-- START Records for this task --

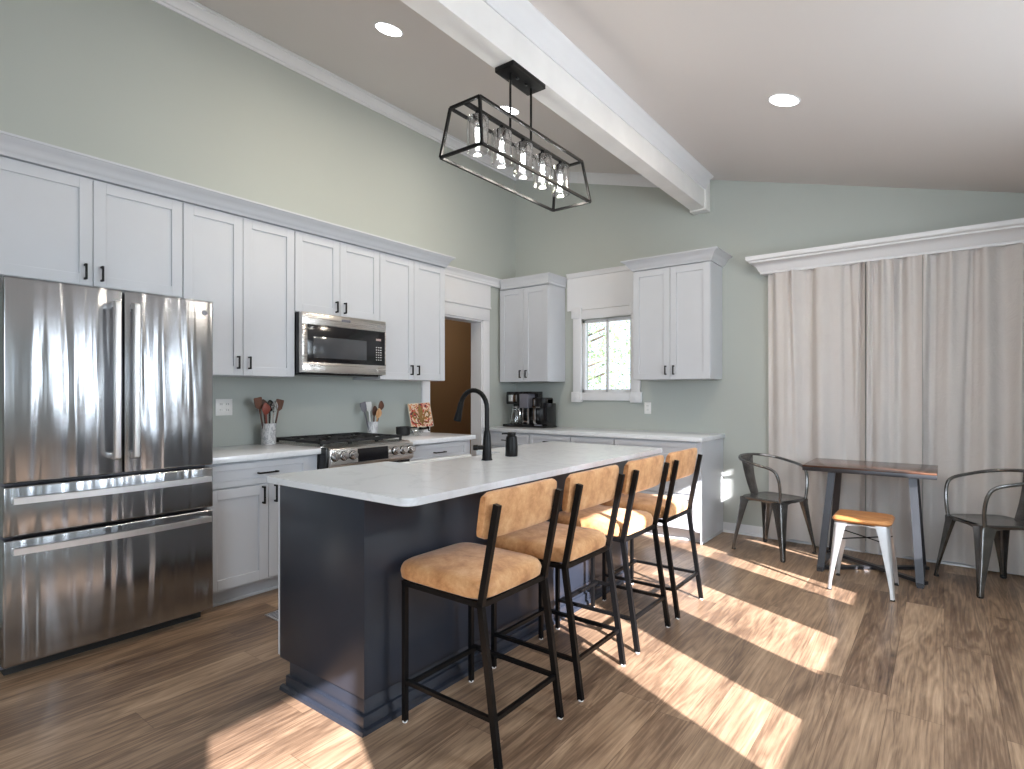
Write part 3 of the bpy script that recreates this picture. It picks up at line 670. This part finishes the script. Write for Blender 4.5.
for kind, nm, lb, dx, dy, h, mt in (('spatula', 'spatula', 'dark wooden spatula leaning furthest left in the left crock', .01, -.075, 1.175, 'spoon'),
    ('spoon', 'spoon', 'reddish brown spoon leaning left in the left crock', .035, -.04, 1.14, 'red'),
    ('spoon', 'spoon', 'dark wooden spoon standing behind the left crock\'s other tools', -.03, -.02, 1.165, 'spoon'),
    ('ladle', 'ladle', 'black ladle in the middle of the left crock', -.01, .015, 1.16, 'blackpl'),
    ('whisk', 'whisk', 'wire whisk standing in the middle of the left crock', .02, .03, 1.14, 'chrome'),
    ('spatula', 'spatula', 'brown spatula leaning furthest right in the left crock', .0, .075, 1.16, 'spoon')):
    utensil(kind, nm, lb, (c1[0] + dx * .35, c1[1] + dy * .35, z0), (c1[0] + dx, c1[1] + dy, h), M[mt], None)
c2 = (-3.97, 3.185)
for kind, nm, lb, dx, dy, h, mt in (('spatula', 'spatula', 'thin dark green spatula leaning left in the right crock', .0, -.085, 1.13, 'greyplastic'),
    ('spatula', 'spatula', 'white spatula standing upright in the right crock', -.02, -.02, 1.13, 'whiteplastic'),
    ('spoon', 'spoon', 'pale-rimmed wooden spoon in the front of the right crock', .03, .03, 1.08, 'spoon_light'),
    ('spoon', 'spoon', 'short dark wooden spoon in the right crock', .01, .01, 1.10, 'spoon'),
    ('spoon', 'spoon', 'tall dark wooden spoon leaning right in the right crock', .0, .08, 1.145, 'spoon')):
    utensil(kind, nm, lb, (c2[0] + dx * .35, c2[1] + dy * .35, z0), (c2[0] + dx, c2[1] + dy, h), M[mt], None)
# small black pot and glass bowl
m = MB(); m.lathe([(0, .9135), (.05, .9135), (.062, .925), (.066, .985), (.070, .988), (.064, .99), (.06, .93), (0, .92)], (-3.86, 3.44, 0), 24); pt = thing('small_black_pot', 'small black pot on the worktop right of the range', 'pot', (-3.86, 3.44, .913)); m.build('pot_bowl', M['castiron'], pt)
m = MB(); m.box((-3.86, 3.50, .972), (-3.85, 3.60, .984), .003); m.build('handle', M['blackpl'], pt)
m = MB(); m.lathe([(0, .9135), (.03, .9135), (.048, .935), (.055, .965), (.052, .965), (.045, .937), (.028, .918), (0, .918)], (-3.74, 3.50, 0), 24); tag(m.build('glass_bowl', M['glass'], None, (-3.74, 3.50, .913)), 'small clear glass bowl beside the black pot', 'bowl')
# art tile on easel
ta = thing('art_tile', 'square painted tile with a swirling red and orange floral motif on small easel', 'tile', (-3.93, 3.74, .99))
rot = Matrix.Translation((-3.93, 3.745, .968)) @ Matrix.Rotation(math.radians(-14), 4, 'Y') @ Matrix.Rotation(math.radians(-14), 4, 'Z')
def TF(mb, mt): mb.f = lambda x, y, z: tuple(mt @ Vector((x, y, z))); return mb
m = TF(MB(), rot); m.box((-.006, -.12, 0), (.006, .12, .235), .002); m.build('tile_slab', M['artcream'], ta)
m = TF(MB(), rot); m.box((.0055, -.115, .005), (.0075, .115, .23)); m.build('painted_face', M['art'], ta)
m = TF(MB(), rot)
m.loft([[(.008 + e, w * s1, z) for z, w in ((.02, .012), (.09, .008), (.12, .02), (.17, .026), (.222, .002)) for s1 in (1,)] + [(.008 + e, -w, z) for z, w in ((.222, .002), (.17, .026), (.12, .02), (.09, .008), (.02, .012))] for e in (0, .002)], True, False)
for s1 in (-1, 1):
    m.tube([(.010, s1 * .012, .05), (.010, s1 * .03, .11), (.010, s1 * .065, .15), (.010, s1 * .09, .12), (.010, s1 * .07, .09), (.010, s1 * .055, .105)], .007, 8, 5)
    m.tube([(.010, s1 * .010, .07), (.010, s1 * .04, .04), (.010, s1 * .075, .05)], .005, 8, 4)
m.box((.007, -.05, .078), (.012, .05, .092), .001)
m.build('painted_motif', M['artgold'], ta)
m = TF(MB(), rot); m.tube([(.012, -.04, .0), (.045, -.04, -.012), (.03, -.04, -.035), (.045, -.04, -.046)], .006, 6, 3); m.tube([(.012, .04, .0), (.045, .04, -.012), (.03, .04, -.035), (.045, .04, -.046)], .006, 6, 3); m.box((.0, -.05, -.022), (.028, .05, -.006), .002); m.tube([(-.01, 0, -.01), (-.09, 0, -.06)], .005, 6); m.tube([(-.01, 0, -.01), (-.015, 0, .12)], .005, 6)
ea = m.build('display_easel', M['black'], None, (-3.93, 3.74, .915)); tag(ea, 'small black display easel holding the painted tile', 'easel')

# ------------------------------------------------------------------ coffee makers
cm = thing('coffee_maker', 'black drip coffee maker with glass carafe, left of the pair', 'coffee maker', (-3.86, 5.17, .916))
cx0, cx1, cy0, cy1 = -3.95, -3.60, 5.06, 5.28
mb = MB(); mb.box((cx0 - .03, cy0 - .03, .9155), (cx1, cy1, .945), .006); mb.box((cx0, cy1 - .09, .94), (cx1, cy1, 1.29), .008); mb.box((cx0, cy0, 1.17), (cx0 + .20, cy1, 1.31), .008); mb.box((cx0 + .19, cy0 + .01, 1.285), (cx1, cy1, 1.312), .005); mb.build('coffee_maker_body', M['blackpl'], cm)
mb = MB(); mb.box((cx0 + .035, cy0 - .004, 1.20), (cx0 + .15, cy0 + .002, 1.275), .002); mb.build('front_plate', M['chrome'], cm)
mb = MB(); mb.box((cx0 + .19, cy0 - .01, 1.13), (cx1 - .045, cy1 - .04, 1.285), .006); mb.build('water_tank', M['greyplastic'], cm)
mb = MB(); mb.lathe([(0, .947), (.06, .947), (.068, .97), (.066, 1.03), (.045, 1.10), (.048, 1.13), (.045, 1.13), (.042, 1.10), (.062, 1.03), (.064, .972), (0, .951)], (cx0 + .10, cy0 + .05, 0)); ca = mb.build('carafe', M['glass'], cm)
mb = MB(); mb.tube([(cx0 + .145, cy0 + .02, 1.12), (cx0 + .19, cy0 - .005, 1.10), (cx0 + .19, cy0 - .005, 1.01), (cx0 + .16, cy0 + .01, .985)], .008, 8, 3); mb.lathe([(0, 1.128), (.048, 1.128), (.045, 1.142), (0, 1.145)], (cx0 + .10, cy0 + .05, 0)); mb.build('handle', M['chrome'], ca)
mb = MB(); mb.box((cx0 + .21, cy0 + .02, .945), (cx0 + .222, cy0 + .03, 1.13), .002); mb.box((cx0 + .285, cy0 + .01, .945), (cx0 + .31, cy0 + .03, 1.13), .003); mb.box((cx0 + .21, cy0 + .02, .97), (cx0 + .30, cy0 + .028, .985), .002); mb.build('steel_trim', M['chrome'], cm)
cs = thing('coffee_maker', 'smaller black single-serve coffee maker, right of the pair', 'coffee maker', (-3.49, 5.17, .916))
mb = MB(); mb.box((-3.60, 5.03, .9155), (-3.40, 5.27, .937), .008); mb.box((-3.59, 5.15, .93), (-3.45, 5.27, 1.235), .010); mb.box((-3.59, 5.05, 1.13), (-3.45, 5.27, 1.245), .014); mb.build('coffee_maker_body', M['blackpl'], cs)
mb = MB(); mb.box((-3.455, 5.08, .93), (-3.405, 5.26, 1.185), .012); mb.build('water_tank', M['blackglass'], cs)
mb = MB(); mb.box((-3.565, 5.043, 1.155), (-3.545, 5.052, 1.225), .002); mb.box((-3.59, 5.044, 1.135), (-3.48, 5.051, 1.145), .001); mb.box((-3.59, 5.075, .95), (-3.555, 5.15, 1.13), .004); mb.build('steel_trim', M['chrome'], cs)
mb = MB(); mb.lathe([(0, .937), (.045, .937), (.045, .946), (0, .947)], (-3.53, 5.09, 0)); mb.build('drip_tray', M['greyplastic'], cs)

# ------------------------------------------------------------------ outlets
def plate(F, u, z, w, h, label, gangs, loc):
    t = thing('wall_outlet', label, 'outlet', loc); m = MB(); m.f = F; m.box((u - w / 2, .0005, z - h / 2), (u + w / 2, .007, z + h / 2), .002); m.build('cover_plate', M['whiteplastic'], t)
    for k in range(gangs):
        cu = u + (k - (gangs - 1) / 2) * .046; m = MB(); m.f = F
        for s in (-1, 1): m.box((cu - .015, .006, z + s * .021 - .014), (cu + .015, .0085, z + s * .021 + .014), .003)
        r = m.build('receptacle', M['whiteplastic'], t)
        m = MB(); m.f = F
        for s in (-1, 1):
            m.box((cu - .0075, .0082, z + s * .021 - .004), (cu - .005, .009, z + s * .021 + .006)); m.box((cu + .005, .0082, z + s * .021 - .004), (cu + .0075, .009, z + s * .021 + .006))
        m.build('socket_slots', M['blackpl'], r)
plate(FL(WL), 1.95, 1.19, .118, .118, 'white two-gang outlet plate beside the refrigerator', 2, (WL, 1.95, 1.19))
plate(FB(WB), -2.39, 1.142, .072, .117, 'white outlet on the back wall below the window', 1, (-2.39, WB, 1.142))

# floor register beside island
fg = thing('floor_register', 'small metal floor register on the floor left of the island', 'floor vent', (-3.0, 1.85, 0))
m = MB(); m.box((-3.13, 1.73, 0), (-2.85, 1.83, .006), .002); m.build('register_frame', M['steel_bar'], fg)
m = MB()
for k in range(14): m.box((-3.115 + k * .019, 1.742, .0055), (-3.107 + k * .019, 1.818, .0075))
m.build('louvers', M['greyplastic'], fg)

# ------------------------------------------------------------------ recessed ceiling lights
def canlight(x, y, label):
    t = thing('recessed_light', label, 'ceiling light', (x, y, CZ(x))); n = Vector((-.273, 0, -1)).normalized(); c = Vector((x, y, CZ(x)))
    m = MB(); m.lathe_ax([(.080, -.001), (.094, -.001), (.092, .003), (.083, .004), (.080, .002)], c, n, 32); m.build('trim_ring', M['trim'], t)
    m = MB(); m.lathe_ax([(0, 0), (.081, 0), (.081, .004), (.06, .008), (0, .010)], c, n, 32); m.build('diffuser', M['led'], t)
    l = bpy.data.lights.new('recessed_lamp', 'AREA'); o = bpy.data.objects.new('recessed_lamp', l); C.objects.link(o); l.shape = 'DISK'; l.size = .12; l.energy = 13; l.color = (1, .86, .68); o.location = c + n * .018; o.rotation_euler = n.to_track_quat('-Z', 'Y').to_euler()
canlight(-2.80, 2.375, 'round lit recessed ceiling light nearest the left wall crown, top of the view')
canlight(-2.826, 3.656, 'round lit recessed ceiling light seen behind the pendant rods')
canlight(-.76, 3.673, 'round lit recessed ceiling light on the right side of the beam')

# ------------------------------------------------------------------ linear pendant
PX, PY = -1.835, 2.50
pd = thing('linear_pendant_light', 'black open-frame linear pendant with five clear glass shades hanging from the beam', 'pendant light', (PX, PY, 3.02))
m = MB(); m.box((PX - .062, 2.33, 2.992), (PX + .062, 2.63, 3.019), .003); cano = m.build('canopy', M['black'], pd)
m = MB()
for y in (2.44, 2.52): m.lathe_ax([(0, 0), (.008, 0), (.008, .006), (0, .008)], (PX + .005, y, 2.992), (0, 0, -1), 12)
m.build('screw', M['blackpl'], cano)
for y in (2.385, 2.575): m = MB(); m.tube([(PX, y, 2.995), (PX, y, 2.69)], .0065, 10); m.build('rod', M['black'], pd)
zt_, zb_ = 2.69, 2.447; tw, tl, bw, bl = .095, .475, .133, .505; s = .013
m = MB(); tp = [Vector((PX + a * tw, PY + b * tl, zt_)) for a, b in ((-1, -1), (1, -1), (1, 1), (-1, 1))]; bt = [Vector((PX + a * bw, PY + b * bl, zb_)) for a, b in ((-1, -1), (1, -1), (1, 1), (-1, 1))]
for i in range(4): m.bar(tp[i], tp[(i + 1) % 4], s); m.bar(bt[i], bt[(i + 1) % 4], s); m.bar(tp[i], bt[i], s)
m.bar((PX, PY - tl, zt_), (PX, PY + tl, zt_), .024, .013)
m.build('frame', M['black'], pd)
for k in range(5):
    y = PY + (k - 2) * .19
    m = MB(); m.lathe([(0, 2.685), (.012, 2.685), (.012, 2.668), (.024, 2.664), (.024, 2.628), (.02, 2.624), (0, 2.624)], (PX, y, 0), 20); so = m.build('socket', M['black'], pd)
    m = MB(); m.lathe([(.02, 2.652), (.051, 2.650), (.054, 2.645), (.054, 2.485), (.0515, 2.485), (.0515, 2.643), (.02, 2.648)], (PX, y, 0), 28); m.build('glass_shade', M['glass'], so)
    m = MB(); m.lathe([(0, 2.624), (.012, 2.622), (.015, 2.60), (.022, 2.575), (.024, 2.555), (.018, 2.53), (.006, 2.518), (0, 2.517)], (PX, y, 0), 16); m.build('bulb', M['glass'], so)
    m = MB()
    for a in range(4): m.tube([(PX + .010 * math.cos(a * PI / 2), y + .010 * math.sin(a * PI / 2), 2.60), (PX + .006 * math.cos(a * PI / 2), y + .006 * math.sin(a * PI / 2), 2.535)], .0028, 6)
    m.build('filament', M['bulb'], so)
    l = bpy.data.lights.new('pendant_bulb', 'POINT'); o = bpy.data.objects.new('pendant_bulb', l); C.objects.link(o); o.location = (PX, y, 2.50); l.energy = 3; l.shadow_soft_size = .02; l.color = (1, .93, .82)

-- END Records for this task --
-- START Records for this task --

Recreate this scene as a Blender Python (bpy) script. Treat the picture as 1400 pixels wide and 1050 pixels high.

-- END Records for this task --
-- START Records for this task --

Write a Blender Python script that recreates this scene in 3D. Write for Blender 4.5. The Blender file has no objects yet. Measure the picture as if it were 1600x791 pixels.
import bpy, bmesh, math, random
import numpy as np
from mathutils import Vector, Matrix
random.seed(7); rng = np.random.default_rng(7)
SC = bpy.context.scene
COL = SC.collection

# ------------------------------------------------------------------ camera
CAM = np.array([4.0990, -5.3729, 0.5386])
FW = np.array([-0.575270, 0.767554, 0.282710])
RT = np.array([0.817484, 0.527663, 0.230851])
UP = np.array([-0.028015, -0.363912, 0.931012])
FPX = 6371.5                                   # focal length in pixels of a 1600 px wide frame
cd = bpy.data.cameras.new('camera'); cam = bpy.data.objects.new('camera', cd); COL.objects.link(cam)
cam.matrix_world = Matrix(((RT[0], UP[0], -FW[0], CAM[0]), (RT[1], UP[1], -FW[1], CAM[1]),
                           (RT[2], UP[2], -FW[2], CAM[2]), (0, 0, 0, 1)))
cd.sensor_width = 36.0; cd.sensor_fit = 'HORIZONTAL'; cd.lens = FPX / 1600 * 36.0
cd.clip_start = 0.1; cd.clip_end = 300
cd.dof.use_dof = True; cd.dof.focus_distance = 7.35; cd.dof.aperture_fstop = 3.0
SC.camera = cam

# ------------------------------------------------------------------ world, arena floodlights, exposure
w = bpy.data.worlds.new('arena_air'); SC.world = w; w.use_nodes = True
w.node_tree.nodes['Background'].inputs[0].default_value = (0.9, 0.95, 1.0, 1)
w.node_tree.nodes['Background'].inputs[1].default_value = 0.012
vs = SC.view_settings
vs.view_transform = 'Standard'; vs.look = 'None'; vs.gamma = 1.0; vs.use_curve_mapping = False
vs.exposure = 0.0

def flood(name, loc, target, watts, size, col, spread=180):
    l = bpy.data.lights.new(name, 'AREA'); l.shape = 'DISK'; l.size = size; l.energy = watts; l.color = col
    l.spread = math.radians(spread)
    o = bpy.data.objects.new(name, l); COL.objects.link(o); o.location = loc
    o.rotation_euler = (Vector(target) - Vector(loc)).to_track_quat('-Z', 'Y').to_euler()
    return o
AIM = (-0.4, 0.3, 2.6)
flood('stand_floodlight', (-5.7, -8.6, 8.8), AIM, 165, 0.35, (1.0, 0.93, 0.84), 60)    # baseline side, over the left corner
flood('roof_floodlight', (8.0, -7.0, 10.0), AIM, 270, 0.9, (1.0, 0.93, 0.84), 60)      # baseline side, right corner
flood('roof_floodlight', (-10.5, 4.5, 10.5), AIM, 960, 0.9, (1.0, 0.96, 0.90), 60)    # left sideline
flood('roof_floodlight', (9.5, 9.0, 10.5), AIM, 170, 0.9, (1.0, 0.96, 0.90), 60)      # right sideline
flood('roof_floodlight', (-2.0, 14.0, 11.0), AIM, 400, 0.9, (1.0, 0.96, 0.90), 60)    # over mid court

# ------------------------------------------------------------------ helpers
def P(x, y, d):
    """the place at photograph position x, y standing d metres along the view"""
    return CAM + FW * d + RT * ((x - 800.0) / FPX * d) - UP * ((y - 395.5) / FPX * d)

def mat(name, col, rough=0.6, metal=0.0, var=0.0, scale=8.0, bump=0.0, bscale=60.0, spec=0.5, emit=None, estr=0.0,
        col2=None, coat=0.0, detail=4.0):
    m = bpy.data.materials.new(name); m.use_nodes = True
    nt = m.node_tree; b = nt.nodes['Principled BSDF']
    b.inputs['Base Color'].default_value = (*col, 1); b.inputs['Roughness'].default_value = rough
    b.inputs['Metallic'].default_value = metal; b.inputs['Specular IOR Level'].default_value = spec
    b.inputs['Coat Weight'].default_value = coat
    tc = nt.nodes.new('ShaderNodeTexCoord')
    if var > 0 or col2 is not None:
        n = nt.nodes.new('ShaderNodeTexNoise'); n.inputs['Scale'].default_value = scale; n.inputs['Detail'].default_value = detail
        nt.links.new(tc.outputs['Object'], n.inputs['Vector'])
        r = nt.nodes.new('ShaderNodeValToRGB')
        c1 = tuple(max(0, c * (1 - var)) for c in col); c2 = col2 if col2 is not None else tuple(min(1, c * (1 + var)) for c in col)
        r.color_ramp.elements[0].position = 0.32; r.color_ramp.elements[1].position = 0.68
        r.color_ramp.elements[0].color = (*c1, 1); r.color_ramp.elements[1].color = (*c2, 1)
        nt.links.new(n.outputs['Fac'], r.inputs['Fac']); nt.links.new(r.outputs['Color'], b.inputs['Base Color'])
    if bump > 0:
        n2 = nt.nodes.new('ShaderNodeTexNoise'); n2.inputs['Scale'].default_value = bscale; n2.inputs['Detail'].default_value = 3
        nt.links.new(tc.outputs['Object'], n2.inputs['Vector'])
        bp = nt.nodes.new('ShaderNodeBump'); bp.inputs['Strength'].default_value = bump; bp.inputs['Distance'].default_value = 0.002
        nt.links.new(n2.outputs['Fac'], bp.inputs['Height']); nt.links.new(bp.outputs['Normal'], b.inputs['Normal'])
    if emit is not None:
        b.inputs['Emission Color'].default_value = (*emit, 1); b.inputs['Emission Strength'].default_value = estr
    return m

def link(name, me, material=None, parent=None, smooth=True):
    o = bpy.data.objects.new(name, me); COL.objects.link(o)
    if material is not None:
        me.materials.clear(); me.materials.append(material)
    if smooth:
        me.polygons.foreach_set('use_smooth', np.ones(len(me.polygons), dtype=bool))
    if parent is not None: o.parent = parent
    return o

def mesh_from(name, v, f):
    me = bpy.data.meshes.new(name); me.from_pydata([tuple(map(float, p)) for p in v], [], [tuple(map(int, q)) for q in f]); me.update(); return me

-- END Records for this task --

Request
Quote exactly the lines running from the line with "Write a Blender" through the line with "COL = SC.collection", both ends included, and nothing more.

Complete output
Write a Blender Python script that recreates this scene in 3D. Write for Blender 4.5. The Blender file has no objects yet. Measure the picture as if it were 1600x791 pixels.
import bpy, bmesh, math, random
import numpy as np
from mathutils import Vector, Matrix
random.seed(7); rng = np.random.default_rng(7)
SC = bpy.context.scene
COL = SC.collection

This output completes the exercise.